Он мне очень понравился тем, что все видно, все прозрачно. Сначала я не хотел обращаться за помощью к зрителям — считал, что наши отношения должны быть бескорыстными: зрители мне ничего не должны, и я им ничего не должен. Но меня переубедили: сказали, что я немного устарел в своих взглядах, что я консервативен. Мне нужно было набрать 2 млн 200 тысяч рублей, при этом 200 тысяч уходили «Планете». По правилам, если набирается меньше половины суммы, деньги возвращаются акционерам. Для меня был азарт — перейти этот Рубикон. Я утром вскакивал и сразу бежал смотреть, насколько за ночь выросла сумма. Это очень интересно. Зритель подставил мне плечо, когда министр культуры решил меня оштрафовать на 200 тысяч за срыв сроков (это произошло не по моей вине — я болел). Мы собрали эту сумму — мне хватило и на штраф, и на завершение картины. Сейчас я не хочу обращаться на «Планету» — это было бы назойливо с моей стороны. Единственное, куда я обратился, — в интернет-магазин на той же «Планете»: он продает куклы, эскизы, раскадровку. Собирать деньги таким образом — честно: люди что-то покупают, а я реализую свой проект. 

Не жалеете ли вы, что в 1992 году не приняли предложение студии Уолта Диснея и не остались работать в США?

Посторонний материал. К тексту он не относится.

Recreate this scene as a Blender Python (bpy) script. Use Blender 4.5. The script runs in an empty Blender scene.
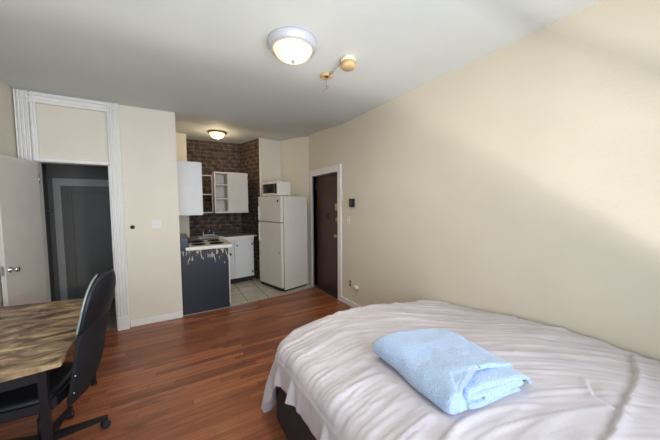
import bpy, bmesh, math, random
from math import sin, cos, pi, radians as rad, sqrt
from mathutils import Vector, Matrix, noise
random.seed(7)
COL = bpy.context.scene.collection

# ------------------------------------------------------------------ materials
def nt(name):
    m = bpy.data.materials.new(name); m.use_nodes = True
    n = m.node_tree.nodes; l = m.node_tree.links
    return m, n, l, n['Principled BSDF']
def srgb(c):
    return tuple((x/255/12.92 if x/255 <= .04045 else ((x/255+.055)/1.055)**2.4) for x in c) + (1,)
def mat(name, col, rough=.6, metal=0, var=.08, scale=6, bump=0, bscale=80, stretch=(1,1,1), emit=0, coat=0):
    m, n, l, b = nt(name)
    c = srgb(col)
    tc = n.new('ShaderNodeTexCoord'); mp = n.new('ShaderNodeMapping'); mp.inputs['Scale'].default_value = stretch
    l.new(tc.outputs['Object'], mp.inputs['Vector'])
    nz = n.new('ShaderNodeTexNoise'); nz.inputs['Scale'].default_value = scale; nz.inputs['Detail'].default_value = 5
    l.new(mp.outputs[0], nz.inputs['Vector'])
    rp = n.new('ShaderNodeValToRGB')
    rp.color_ramp.elements[0].position = .3; rp.color_ramp.elements[1].position = .7
    rp.color_ramp.elements[0].color = tuple(max(0, x*(1-var)) for x in c[:3])+(1,)
    rp.color_ramp.elements[1].color = tuple(min(1, x*(1+var)) for x in c[:3])+(1,)
    l.new(nz.outputs['Fac'], rp.inputs[0]); l.new(rp.outputs[0], b.inputs['Base Color'])
    b.inputs['Roughness'].default_value = rough; b.inputs['Metallic'].default_value = metal
    if coat: b.inputs['Coat Weight'].default_value = coat
    if bump:
        n2 = n.new('ShaderNodeTexNoise'); n2.inputs['Scale'].default_value = bscale; n2.inputs['Detail'].default_value = 4
        l.new(mp.outputs[0], n2.inputs['Vector'])
        bp = n.new('ShaderNodeBump'); bp.inputs['Strength'].default_value = bump; bp.inputs['Distance'].default_value = .01
        l.new(n2.outputs['Fac'], bp.inputs['Height']); l.new(bp.outputs[0], b.inputs['Normal'])
    if emit:
        b.inputs['Emission Color'].default_value = c; b.inputs['Emission Strength'].default_value = emit
    return m

M = {}
M['wall'] = mat('wall_paint', (218, 210, 193), .55, var=.03, scale=2.0, bump=.12, bscale=45)
M['ceiling'] = mat('ceiling_plaster', (202, 205, 203), .7, var=.03, scale=1.3, bump=.18, bscale=14)
M['trim'] = mat('trim_gloss_paint', (230, 227, 222), .35, var=.02, scale=5)
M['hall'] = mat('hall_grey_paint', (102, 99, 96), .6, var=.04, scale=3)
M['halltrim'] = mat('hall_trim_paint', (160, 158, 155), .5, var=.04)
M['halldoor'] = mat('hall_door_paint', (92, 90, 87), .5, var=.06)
M['leaf'] = mat('door_paint', (206, 200, 192), .4, var=.03)
M['brown'] = mat('brown_door_paint', (66, 42, 34), .4, var=.12, scale=9, stretch=(1,1,.3))
M['brass'] = mat('brass', (196, 168, 110), .3, metal=.8, var=.05)
M['chrome'] = mat('chrome', (205, 207, 210), .18, metal=1, var=.03)
M['steel'] = mat('brushed_steel', (170, 176, 188), .28, metal=.9, var=.04)
M['black'] = mat('black_plastic', (17, 20, 26), .42, var=.1)
M['blackmetal'] = mat('black_steel', (18, 19, 24), .4, metal=.2, var=.1)
M['leather'] = mat('navy_black_leather', (13, 17, 26), .5, var=.12, bump=.1, bscale=200)
M['edge_highlight'] = mat('painted_edge_highlight', (128, 138, 132), .25, var=.05, coat=.4)  # pale colour paints in the window highlight on the chair back's edge
M['shell'] = mat('chair_mesh_fabric', (9, 13, 22), .75, var=.12, bump=.25, bscale=300)
M['lacquer'] = mat('cabinet_white', (222, 221, 220), .4, var=.02)
M['cabcream'] = mat('cabinet_cream', (205, 197, 186), .5, var=.03)
M['fridge'] = mat('fridge_enamel', (214, 208, 198), .38, var=.02, bump=.1, bscale=250)
M['fridgegap'] = mat('fridge_gasket', (70, 64, 60), .7)
M['micro'] = mat('microwave_white', (222, 218, 208), .4, var=.02)
M['glassblack'] = mat('dark_glass', (22, 24, 24), .12, var=.2)
M['stovewhite'] = mat('stove_enamel', (224, 220, 208), .3, var=.03)
M['burner'] = mat('burner_iron', (26, 25, 27), .5, metal=.5, var=.2)
M['counter'] = mat('counter_top', (158, 146, 132), .45, var=.15, scale=18)
M['sink'] = mat('sink_steel', (180, 182, 184), .3, metal=.7, var=.05)
M['kick'] = mat('toe_kick', (24, 26, 32), .6)
M['base'] = mat('bed_base_fabric', (44, 38, 42), .8, var=.12, scale=40)
M['mattress'] = mat('mattress_ticking', (220, 220, 222), .8)
M['tan'] = mat('aged_tan_plastic', (196, 166, 120), .5, var=.05)
M['cream'] = mat('cream_plastic', (214, 206, 188), .5, var=.03)
M['wire'] = mat('dangling_wire', (150, 110, 90), .5)
M['plate'] = mat('switch_plate', (222, 218, 208), .4, var=.02)
M['thermo'] = mat('thermostat_case', (58, 58, 48), .35, var=.15)
M['enamelrim'] = mat('lamp_rim_enamel', (190, 194, 202), .22, metal=.35, var=.03)
M['bronze'] = mat('lamp_rim_bronze', (120, 112, 104), .3, metal=.4, var=.06)
M['rubber'] = mat('caster_rubber', (30, 32, 40), .5)
M['threshold'] = mat('threshold_strip', (176, 164, 140), .5, var=.1, scale=20)
M['darkthresh'] = mat('door_sill', (52, 50, 56), .5, var=.1)
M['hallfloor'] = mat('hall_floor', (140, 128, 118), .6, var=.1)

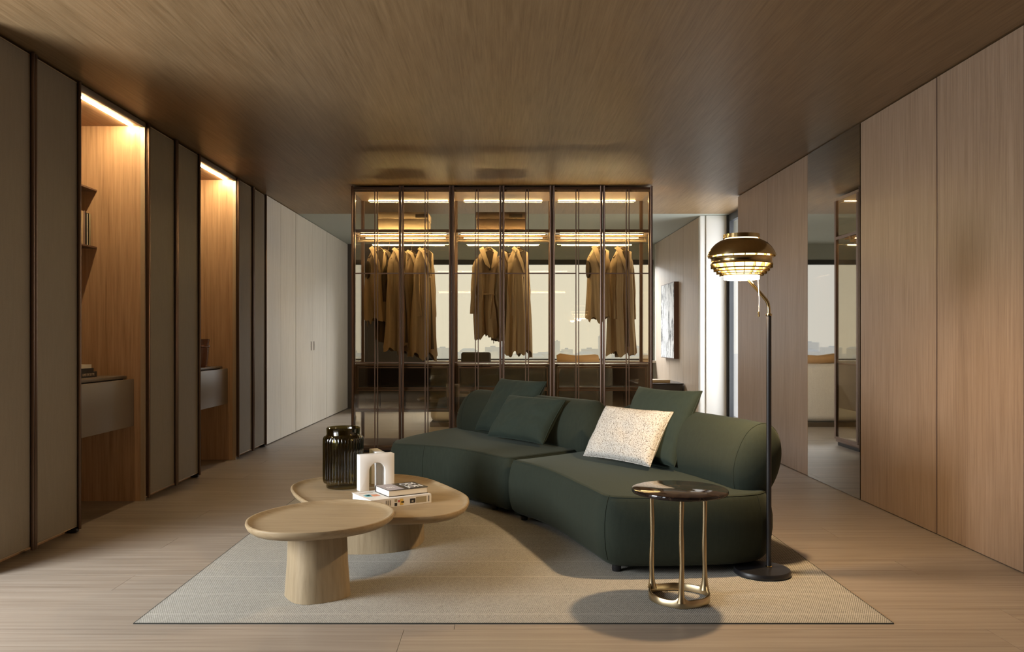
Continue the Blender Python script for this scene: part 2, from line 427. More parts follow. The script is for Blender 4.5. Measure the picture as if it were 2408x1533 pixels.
def niche(y0, y1, label, desk_mat, shelves, deskfar):
    t = thing('open_niche_cabinet', (XL-.35, (y0+y1)/2, 0), label, 'wardrobe', 'lit open wooden niches in the left wardrobe wall')
    for ya, yb in ((y0, y0+.02), (y1-.02, y1)):
        MB().box(-3.30, XL-.035, ya, yb, .0, 2.76).build('side_panel', 'niche_wood', t)
        MB().box(XL-.035, XL-.004, ya, yb, 0, 2.76).build('front_edge', 'champagne', t)
    MB().box(-3.30, -3.28, y0+.02, y1-.02, 0, 2.76).build('back_panel', 'niche_wood', t)
    MB().box(-3.28, XL-.01, y0+.02, y1-.02, 2.76, 2.778).build('top_panel', 'niche_wood_top', t)
    MB().box(XL-.03, XL-.005, y0, y1, 2.752, CZ-.012).build('fascia', 'lacquer_grey', t, .002)
    MB().box(-2.735, -2.723, y0+.022, y1-.022, 2.754, 2.762).build('light_strip', 'led_warm', t)
    for z in shelves:
        MB().box(-3.28, -2.985, y0+.02, y1-.02, z-.006, z+.006).build('shelf', 'bronze_light', t, .001, 1)
    d = MB().box(-3.28, -2.735, y0+.03, y1-.03, .56, .895).build('desk_drawer', desk_mat, t, .002, 1)
    MB().box(-2.735, -2.712, y0+.022, y1-.022+.0, .555, .90).build('drawer_front', desk_mat, d, .003, 2)
    MB().box(-3.28, -2.765, y0+.022, y1-.022, .905, .925).build('desktop', 'niche_wood_top' if False else 'desk_grey', t, .002)
    MB().box(-3.28, -2.78, y0+.05, y1-.05, .895, .905).build('desktop_rebate', 'dark_gap', t)
    return t
niche(5.09, 6.06, 'nearer open wooden niche with warm light strip, shelves of books and a desk drawer', 'lacquer_grey', (1.865, 2.285), .9)
niche(7.10, 8.12, 'farther open wooden niche with warm light strip and a pot on its desk drawer', 'lacquer_grey', (1.865, 2.285), .9)

def pale_unit(y0, mid, y1, label, handles):
    t = thing('tall_cabinet', (XL-.3, (y0+y1)/2, 0), label, 'wardrobe', 'pale flush wardrobes at the far left')
    MB().box(-3.28, XL-.03, y0+.002, y1-.002, 0, CZ-.004).build('carcass', 'dark_gap', t)
    for k, (a, b_) in enumerate(((y0, mid), (mid, y1))):
        d = MB().box(XL-.028, XL-.004, a+.003, b_-.003, .012, CZ-.006).build('door', 'pale_panel', t, .001, 1)
        if handles:
            yy = b_-.085 if k == 0 else a+.085
            MB().box(XL-.006, XL-.0025, yy-.02, yy+.02, 1.03, 1.155).build('handle', 'bronze', d, .001, 1)
pale_unit(9.10, 9.74, 10.45, 'pale wood flush two-door wardrobe right after the grey doors, without handles', False)
pale_unit(10.46, 11.37, 12.28, 'pale wood flush two-door wardrobe with two small recessed dark handles', True)
pale_unit(12.29, 13.20, YF, 'pale wood flush two-door wardrobe at the far end of the left wall', False)

# ------------------------------------------------------------------ books and pots in niches
def book(loc, rz, w_, d_, t_, cover, pages, label, name='book', group=None, standing=False, extra=None):
    """spine along local x (front, y=0), depth +y, thickness z"""
    r = thing(name, loc, label, 'book', group, rz)
    m = MB().box(0, w_, 0, d_, 0, .0025).box(0, w_, 0, d_, t_-.0025, t_).box(0, w_, -.002, .002, 0, t_)
    c = m.build('cover', cover, r, local=True)
    p = MB().box(.004, w_-.004, .003, d_-.004, .0026, t_-.0026).build('pages', pages, r, local=True)
    if standing:
        for o in (c, p): o.data.transform(Matrix.Rotation(-PI/2, 4, 'Y') @ Matrix.Translation((0, 0, -t_)))
    return r
# lying stack on the nearer desk: spines face the room (+x): rotate so local -y -> +x  (rz=90)
zt = .925
for (ya, w_, d_, t_, cov, pg, lab, txt) in (
    (5.42, .235, .17, .040, 'cover_black', 'paper', 'dark brown book with title lettering, bottom of the stack on the niche desk', 'HOMES FOR OUR TIME'),
    (5.40, .20, .15, .026, 'cover_black', 'paper', 'thin black book with rounded spine, middle of the stack on the niche desk', None),
    (5.42, .17, .14, .026, 'cover_cream', 'paper', 'cream book on top of the stack on the niche desk', None)):
    b0 = book((-2.86, 5.54, zt), R(90), .235 if txt else w_, d_, t_, cov, pg, lab)
    b0.location.y = {0.235: 5.585, .20: 5.575, .17: 5.575}[w_]
    b0.location.x = -2.88
    zt += t_
    if txt: text_mesh(txt, .026, 'print_pale', b0, Matrix.Translation((.118, -.0024, t_/2)) @ Matrix.Rotation(PI/2, 4, 'X') @ Matrix.Scale(.62, 4, (1, 0, 0)))
# standing books on lower shelf, spines to the room
yy = 5.812
for (t_, h_, cov, pg, lab) in (
    (.030, .235, 'cover_cream', 'paper', 'cream upright book with large black spine lettering on the niche shelf'),
    (.018, .272, 'cover_white', 'paper', 'tall white upright book with black block at top'),
    (.050, .245, 'cover_tan', 'paper', 'thick yellow-tan upright book on the niche shelf'),
    (.022, .25, 'cover_mauve', 'paper', 'mauve-brown upright book on the niche shelf'),
    (.022, .24, 'cover_black', 'paper', 'black upright book beside the mauve one on the niche shelf'),
    (.014, .235, 'cover_white', 'paper', 'thin white upright book between two dark ones on the niche shelf'),
    (.012, .24, 'cover_black', 'paper', 'thin black upright book near the row end on the niche shelf'),
    (.026, .24, 'print_khaki', 'paper', 'khaki upright book at the far end of the row on the niche shelf')):
    r = thing('book', (-3.02, yy, 1.871), lab, 'book', 'upright books on the niche shelf')
    MB().box(-.16, 0, 0, .002, 0, h_).box(-.16, 0, t_-.002, t_, 0, h_).box(-.003, 0, 0, t_, 0, h_).build('cover', cov, r, local=True)
    MB().box(-.155, -.004, .0025, t_-.0025, .004, h_-.004).build('pages', pg, r, local=True)
    if h_ == .272: MB().box(.0001, .0012, .003, t_-.003, .155, .265).build('spine_block', 'cover_black', r, local=True)
    if cov == 'cover_cream': text_mesh('MODERN', .045, 'cover_black', r, Matrix.Translation((.0006, t_/2, h_/2)) @ Matrix.Rotation(PI/2, 4, 'Z') @ Matrix.Rotation(PI/2, 4, 'X') @ Matrix.Rotation(-PI/2, 4, 'Z'))
    yy += t_+.0015
pt = thing('clay_pot', (-3.02, 7.99-.13, .925), 'glossy brown ceramic pot with a ridge under its flared rim, on the farther niche desk', 'vase')
pt.location = (-2.86, 7.75, .925)
MB().lathe([(.001, 0), (.062, 0), (.066, .01), (.078, .10), (.083, .185), (.094, .196), (.094, .204), (.083, .212), (.084, .235), (.09, .262), (.086, .266), (.078, .235), (.074, .20), (.06, .02), (.001, .018)], cap0=False, cap1=False).build('pot_body', 'ceramic_brown', pt, local=True)

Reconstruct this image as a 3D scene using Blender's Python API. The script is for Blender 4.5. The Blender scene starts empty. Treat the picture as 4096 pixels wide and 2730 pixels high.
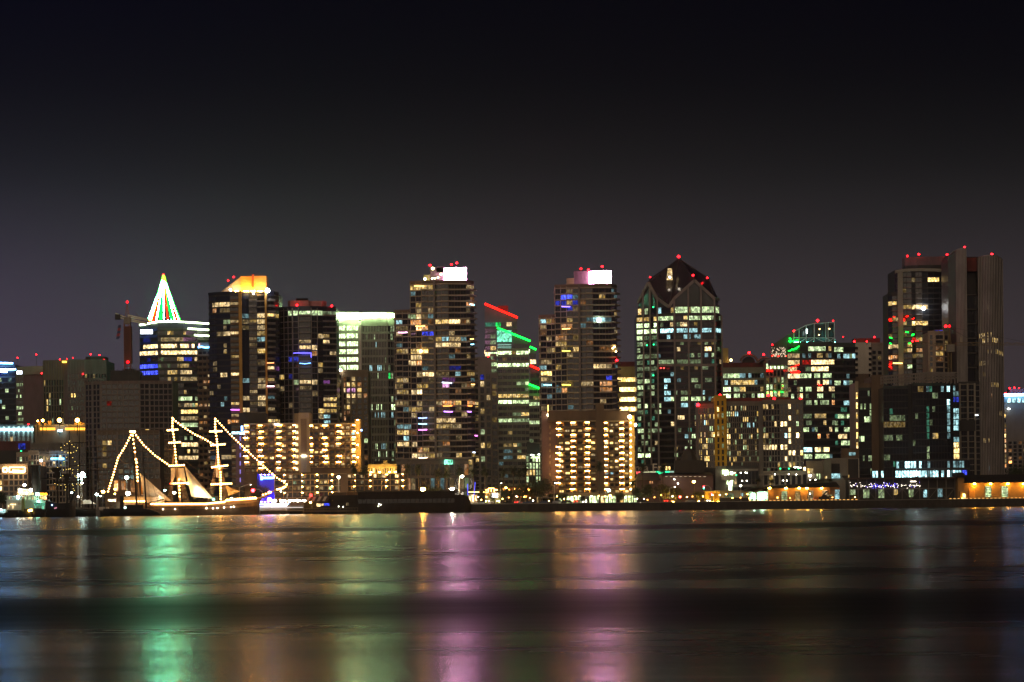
import bpy, math, random
from mathutils import Vector, Matrix, noise
random.seed(7)
sc = bpy.context.scene
COL = sc.collection
R = math.radians
# ---------------------------------------------------------------- camera geometry
F, TH, CX, HOR, HC = 12000.0, R(0.6), 2048.0, 2006.0, 5.0
CT, ST = math.cos(TH), math.sin(TH)
def P(x, y, D):
    u = (x-CX)/F; v = (HOR-y)/F
    return Vector((D*(u*CT+v*ST), D, HC+D*(-u*ST+v*CT)))
def PX(x, y, D): return P(x, y, D).x
def PZ(x, y, D): return P(x, y, D).z
def PROJ(p):
    a = p[0]/p[1]; b = (p[2]-HC)/p[1]
    return CX+F*(a*CT-b*ST), HOR-F*(a*ST+b*CT)
ZM = {'A':(0,1060,.408),'B':(0,1600,.3485),'C':(780,1060,.408),'D':(780,1600,.3485),'E':(1540,1020,.408),
      'F':(1540,1600,.3485),'G':(2300,980,.408),'H':(2300,1580,.3485),'I':(2800,1260,.357),'J':(2780,1700,.306),
      'K':(3400,960,.3826),'L':(3400,1500,.357)}
def zx(k, x): return ZM[k][0]+x*ZM[k][2]
def zy(k, y): return ZM[k][1]+y*ZM[k][2]
def zr(k, rects):
    o = []
    for r in rects:
        o.append((zx(k,r[0]), zy(k,r[1]), zx(k,r[2]), zy(k,r[3]), r[4], r[5] if len(r) > 5 else 1.0))
    return o
GZ = 3.6    # quay level
# ---------------------------------------------------------------- materials
MATS = {}
def nodes(name):
    m = bpy.data.materials.new(name); m.use_nodes = True
    nt = m.node_tree; nt.nodes.clear()
    out = nt.nodes.new('ShaderNodeOutputMaterial')
    return m, nt, out
def lk(nt, a, b): nt.links.new(a, b)
def mat(name, col, rough=0.7, var=0.25, scale=0.25, metal=0.0, bump=0.0, spec=0.4):
    """plain surface with two scales of procedural weathering"""
    if name in MATS: return MATS[name]
    m, nt, out = nodes(name)
    b = nt.nodes.new('ShaderNodeBsdfPrincipled')
    g = nt.nodes.new('ShaderNodeNewGeometry')
    mp = nt.nodes.new('ShaderNodeMapping'); mp.inputs['Scale'].default_value = (1, 1, .35)
    n1 = nt.nodes.new('ShaderNodeTexNoise'); n1.inputs['Scale'].default_value = scale; n1.inputs['Detail'].default_value = 5
    lk(nt, g.outputs['Position'], mp.inputs['Vector']); lk(nt, mp.outputs['Vector'], n1.inputs['Vector'])
    cr = nt.nodes.new('ShaderNodeValToRGB')
    cr.color_ramp.elements[0].position = .3; cr.color_ramp.elements[1].position = .7
    cr.color_ramp.elements[0].color = (*[c*(1-var) for c in col], 1)
    cr.color_ramp.elements[1].color = (*[min(1, c*(1+var)) for c in col], 1)
    lk(nt, n1.outputs['Fac'], cr.inputs['Fac']); lk(nt, cr.outputs['Color'], b.inputs['Base Color'])
    b.inputs['Roughness'].default_value = rough; b.inputs['Metallic'].default_value = metal
    b.inputs['Specular IOR Level'].default_value = spec
    if bump:
        bp = nt.nodes.new('ShaderNodeBump'); bp.inputs['Strength'].default_value = bump
        lk(nt, n1.outputs['Fac'], bp.inputs['Height']); lk(nt, bp.outputs['Normal'], b.inputs['Normal'])
    lk(nt, b.outputs[0], out.inputs['Surface'])
    MATS[name] = m; return m
HUE = {'y':(1,.60,.10),'o':(1,.33,.04),'w':(1,.66,.24),'g':(.72,1,.42),'c':(.52,.95,1),'b':(.06,.09,1),
       'p':(.85,.25,1),'r':(1,.03,.02),'n':(.02,1,.16),'k':(1,.45,.85),'t':(.25,1,.62)}
LEV = {'0':.08,'1':.16,'2':.42,'3':1.0,'4':2.3,'5':5.5,'6':18,'7':60}
def wmat(key):
    """a lit room behind glass: uneven, patterned light by curtain, lamp and furniture"""
    nm = 'lit_room_'+key
    if nm in MATS: return MATS[nm]
    m, nt, out = nodes(nm)
    e = nt.nodes.new('ShaderNodeEmission'); h = HUE[key[0]]; s = LEV[key[1]]
    g = nt.nodes.new('ShaderNodeNewGeometry')
    vo = nt.nodes.new('ShaderNodeTexVoronoi'); vo.inputs['Scale'].default_value = 1.5
    vo.feature = 'F1'; vo.distance = 'CHEBYCHEV'
    mp = nt.nodes.new('ShaderNodeMapping'); mp.inputs['Scale'].default_value = (1, .3, .55)
    lk(nt, g.outputs['Position'], mp.inputs['Vector']); lk(nt, mp.outputs['Vector'], vo.inputs['Vector'])
    n2 = nt.nodes.new('ShaderNodeTexNoise'); n2.inputs['Scale'].default_value = .35
    lk(nt, g.outputs['Position'], n2.inputs['Vector'])
    sp = nt.nodes.new('ShaderNodeSeparateColor'); lk(nt, vo.outputs['Color'], sp.inputs[0])
    mr = nt.nodes.new('ShaderNodeMapRange'); mr.inputs[1].default_value = 0; mr.inputs[2].default_value = 1
    mr.inputs[3].default_value = .22; mr.inputs[4].default_value = 1.6
    lk(nt, sp.outputs[0], mr.inputs[0])
    m2 = nt.nodes.new('ShaderNodeMapRange'); m2.inputs[1].default_value = .3; m2.inputs[2].default_value = .7
    m2.inputs[3].default_value = .45*s; m2.inputs[4].default_value = 1.5*s
    lk(nt, n2.outputs['Fac'], m2.inputs[0])
    mu = nt.nodes.new('ShaderNodeMath'); mu.operation = 'MULTIPLY'
    lk(nt, mr.outputs[0], mu.inputs[0]); lk(nt, m2.outputs[0], mu.inputs[1])
    mc = nt.nodes.new('ShaderNodeMix'); mc.data_type = 'RGBA'
    mc.inputs[6].default_value = (*h, 1)
    w = (1, .84, .58) if key[0] in 'ywo' else ((.9, 1, .75) if key[0]=='g' else h)
    mc.inputs[7].default_value = (*[(a*.45+b*.55) for a, b in zip(h, w)], 1)
    lk(nt, sp.outputs[1], mc.inputs[0])
    lk(nt, mc.outputs[2], e.inputs['Color']); lk(nt, mu.outputs[0], e.inputs['Strength'])
    lk(nt, e.outputs[0], out.inputs['Surface'])
    m.cycles.emission_sampling = 'NONE' if key[1] in '012' else 'AUTO'
    MATS[nm] = m; return m
def emat(name, col, s, sample=True):
    nm = 'light_'+name
    if nm in MATS: return MATS[nm]
    m, nt, out = nodes(nm)
    e = nt.nodes.new('ShaderNodeEmission'); e.inputs['Color'].default_value = (*col, 1); e.inputs['Strength'].default_value = s
    lk(nt, e.outputs[0], out.inputs['Surface'])
    m.cycles.emission_sampling = 'AUTO' if sample else 'NONE'
    MATS[nm] = m; return m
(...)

Если бы я откликнулся на это предложение, у меня бы не было проблем с деньгами — но были бы другие проблемы, например сделать то, что я хочу: все проекты мне бы навязывали. Я не жалею, что отказался, потому что, несмотря на все мытарства, эти годы я делал, что хотел, по своим сценариям, я высказывался о том, что меня волнует. Другое дело, что свободе сопутствует необходимость добывать деньги. За свободу надо платить. Но она важнее всего.